このように、債務者をBからCに変更すると、担保される債権が全く別のものになります。このような変更ができるのは元本確定前だけです。

一方、「債務引受による根抵当権の変更登記」は元本確定後においてのみ可能です。
元本確定後は抵当権と同じように付従性・随伴性が生じるので、抵当権と同じように、被担保債権について免責的債務引受がされれば、根抵当権の債務者も変更されます。

元本確定後に免責債務引受がされるということは、

A⇒B 甲債権100万円  ←根抵当権はこの甲債権を担保するものと確定している。

甲債権につきBからCに免責債務引受がされると

A⇒C 甲債権100万円  ←根抵当権はこの甲債権を担保する。甲債権の債務者がBからCに変わるので、根抵当権の債務者もBからCに変わる。

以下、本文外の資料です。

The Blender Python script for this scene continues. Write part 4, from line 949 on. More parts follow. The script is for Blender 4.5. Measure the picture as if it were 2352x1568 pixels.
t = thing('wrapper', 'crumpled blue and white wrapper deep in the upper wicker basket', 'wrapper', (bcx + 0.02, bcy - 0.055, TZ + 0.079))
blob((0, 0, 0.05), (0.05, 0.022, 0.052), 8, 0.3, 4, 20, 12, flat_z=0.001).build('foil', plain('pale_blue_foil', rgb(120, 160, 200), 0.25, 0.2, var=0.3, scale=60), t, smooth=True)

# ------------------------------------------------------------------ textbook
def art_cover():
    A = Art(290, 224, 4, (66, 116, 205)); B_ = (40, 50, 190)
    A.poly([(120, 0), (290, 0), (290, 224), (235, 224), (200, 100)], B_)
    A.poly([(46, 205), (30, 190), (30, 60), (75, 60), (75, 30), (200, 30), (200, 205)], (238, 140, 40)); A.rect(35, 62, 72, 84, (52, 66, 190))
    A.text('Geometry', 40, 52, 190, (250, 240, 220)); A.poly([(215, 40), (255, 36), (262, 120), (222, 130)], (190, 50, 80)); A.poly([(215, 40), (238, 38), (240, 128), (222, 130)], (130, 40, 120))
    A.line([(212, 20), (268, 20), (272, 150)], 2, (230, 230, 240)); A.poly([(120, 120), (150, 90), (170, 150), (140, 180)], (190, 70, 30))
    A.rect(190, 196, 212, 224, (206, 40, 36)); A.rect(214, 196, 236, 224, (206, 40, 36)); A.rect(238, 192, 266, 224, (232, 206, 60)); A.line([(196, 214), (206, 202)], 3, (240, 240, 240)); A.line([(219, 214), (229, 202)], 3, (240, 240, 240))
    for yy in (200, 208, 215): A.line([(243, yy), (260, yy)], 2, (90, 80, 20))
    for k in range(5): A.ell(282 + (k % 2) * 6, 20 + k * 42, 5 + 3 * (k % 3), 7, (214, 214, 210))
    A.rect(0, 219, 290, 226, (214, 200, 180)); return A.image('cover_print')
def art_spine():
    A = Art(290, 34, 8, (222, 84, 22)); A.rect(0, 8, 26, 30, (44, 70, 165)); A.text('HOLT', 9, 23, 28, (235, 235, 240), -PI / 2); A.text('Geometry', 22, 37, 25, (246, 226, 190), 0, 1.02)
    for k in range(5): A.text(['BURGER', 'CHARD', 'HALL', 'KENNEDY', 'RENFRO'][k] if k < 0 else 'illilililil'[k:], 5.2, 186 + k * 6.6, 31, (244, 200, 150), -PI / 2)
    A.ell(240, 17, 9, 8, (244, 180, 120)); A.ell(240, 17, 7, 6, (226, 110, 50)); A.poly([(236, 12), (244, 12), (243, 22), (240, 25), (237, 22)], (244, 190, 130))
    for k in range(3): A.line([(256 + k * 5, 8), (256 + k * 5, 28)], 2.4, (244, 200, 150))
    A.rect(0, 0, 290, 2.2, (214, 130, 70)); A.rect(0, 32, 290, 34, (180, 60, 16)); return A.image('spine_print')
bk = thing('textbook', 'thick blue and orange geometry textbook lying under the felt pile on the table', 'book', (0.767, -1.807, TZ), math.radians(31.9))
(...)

というものです。元本確定前のみ可能な債務者変更とは別の話になります。

以下、やや強引な例え話ですが、

「パンダのぬいぐるみ」と「コグマのぬいぐるみ」が売っていました。パンダは売り場A、コグマは売り場Bに売っています。
子供に「どっちが欲しい?」と聞いたところ、最初は「パンダ!」と売り場Aに行きましたが、「やっぱりコグマがいい!」と売り場Bに行きました。
これは、元本確定前の債務者変更(A→B)と同じです。「やっぱりパンダはやめて、コグマにする」というものです。

一方、子供が「パンダ!パンダに決めた!」と売り場Aに行きましたが、パンダの売り場がBに移動してしまったので、子供はパンダを追いかけて売り場Bに行きました。これは、元本確定後の債務者変更(A→B)と同じです。「パンダに決めたから、パンダを追いかける」というものです。

「売り場Aから売り場Bに行った」のは同じでも、「パンダをやめてコグマにした」のか、「パンダを追いかけて行った」のかでは全く別の話になります。
「元本確定=パンダに確定」というイメージです。